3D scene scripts
───

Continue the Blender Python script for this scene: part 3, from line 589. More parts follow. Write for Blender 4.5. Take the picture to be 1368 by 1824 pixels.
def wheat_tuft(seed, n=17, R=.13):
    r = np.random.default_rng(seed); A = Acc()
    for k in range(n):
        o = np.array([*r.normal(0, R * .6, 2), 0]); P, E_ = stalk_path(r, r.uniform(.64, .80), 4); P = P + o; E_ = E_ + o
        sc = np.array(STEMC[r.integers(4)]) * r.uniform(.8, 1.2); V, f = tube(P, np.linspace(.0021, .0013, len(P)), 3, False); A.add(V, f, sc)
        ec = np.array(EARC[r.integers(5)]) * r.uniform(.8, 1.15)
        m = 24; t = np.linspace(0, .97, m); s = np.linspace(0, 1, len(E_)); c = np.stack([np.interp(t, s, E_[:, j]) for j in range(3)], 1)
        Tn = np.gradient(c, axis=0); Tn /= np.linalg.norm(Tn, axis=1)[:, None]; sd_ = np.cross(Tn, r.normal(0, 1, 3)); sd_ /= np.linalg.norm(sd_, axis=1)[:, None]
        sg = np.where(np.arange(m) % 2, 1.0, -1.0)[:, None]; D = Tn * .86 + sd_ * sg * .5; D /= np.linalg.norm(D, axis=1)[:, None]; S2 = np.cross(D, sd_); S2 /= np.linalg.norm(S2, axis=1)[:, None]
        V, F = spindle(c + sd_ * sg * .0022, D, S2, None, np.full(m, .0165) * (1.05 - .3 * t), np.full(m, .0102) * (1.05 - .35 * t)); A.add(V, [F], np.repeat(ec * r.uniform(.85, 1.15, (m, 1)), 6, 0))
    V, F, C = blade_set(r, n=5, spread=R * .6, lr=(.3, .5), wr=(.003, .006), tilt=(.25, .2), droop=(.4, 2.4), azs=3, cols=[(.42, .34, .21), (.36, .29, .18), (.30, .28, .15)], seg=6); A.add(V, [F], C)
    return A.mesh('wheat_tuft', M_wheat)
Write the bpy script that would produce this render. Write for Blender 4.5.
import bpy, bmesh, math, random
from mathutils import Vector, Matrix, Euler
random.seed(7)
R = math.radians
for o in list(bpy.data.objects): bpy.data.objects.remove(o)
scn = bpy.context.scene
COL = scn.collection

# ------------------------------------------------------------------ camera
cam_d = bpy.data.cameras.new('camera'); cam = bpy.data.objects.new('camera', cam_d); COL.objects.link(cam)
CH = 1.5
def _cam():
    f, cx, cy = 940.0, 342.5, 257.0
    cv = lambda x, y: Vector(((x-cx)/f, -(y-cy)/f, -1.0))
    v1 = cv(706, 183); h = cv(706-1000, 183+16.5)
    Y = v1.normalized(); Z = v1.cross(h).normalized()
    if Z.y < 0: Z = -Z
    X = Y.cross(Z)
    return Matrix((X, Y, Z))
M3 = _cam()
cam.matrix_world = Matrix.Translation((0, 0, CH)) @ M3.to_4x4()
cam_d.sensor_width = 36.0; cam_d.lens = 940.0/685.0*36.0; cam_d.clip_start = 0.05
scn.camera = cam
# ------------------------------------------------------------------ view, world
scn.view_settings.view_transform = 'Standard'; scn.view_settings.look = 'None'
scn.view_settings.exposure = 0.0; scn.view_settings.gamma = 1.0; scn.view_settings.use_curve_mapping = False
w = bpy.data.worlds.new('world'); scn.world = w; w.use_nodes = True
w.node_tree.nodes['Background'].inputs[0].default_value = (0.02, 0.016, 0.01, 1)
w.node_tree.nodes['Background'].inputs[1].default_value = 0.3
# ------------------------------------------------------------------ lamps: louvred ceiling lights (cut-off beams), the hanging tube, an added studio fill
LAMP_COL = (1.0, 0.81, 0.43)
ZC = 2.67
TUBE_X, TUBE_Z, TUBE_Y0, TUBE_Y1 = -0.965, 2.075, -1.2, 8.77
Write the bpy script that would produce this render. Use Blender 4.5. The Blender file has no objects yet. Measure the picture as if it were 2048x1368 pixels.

───

WORK TO COMPLETE
Please print exactly, and only, the lines from the line with "Write the bpy script that would produce this render. Write" to the line with "COL = scn.collection", both included.

ANSWER TO THE EXERCISE
Write the bpy script that would produce this render. Write for Blender 4.5.
import bpy, bmesh, math, random
from mathutils import Vector, Matrix, Euler
random.seed(7)
R = math.radians
for o in list(bpy.data.objects): bpy.data.objects.remove(o)
scn = bpy.context.scene
COL = scn.collection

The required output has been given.